Robson is a master guitarist in all departments, with little flash or chops for the sake of it, though this can be summoned when required. The best guitarists create space, mood and colours, with subtlety and understatement just as effective tools.    

Chomping at the Bit was based on I Got Rhythm and was followed by Never Let Me Go by Roy Harper by way of Nancy Wilson and Cannonball Adderley, from an album Robson has apparently played to death and I’ve come across many times, and it sounds like I need to bag one.

 

King Canute got funky and Thief was based on three Herbie Hancock pieces he’d stolen from.

 

Robson has recently moved from New York to Western Ireland, reflected in two new pieces: a ballad called Re-Valley and an up-tempo piece Callow Freeway, which apparently runs near his house, in Ireland not NYC.  

 

It was fitting that festival organiser Mike Gordon introduced the final act since it was a band led by Alan Barnes, who’d introduced all the bands up to that point, and in a way only he can. My wife claims that I automatically go into hysterics every time he opens his mouth and it’s true I find him hilarious even when I can’t hear his jokes. I love the way his regular side-wo/men – people like trumpeter Bruce Adams and multi reedsperson Karen Sharp (back for the third set of the weekend) -  keep a straight face through his tirades, even when they’re the target of his wit.

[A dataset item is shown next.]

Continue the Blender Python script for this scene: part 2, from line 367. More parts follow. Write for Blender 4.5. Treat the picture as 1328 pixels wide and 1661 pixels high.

Had I turned seventy or eighty this weekend, instead of sixty, I would have no doubt described this as more really real jazz; it was the most ‘trad’ of all the sets I caught across the festival, and very welcome at that.    

 

By now I wasn’t really taking any notes but the idea was that each of the guests in the octet would feature on one track. Bruce Adams got Escapology, trombone legend Mark Nightingale did a bossa nova with a French title, reedsperson Robert Fowler’s was I believe called Nostalgic, and so on. It was a fine way to end a splendid festival but hardly my centre of gravity in jazz so we decided to beat the traffic and grab an early exit.  

 

For the final session we found we were sat near a chap we’d been talking to on Friday, just as things were getting started. Nice chap and I asked him which bands he’d enjoyed the most. The first two that afternoon he said: Fergus McCreadie and Tony Kofi. I’d tried to do two bands from each of the six sessions but only managed eleven from a possible total of seventeen. I think I enjoyed O’Higgins/ Luft, Hans Koller, Jean Toussaint and Tony Kofi the most, but it was all good; the best all-round line-up since I started going whatever year it was Tony Kofi paired up with Allan Barnes.

 

An intoxicating blend of many styles of jazz from almost all eras at a brilliant venue in my favourite seaside town. Next year I’ll be another year older. Bring it on. Steve T

6 comments :

Russell said...

Steve, I've enjoyed reading your Scarborough reviews. I hope to see you there next year.

Steve T said...

Twould be great if a few went.

Simon Spillett said...

Trad is not a word I'd apply to Alan's band.

Chris Kilsby said...

Steve, very many thanks for your obviously heartfelt and perceptive "reviews", or actually "stories". It felt like I was there, in a different Scarborough to the faded seaside resort I know. I'm intrigued, and encouraged to attend some time!
Chris

Lance said...

Simon, perhaps Steve forgot to mention Alan's banjo solo!

Steve T said...

Nor would I, hence the use of 'more' and inverted commas around trad. (Sadly) I know many people who think trad is anything that doesn't have a bass guitar and a Fender Rhodes and wouldn't distinguish between the Hot Fives and the Second Great Quintet. Darn it I missed the banjo but some fine clarinet.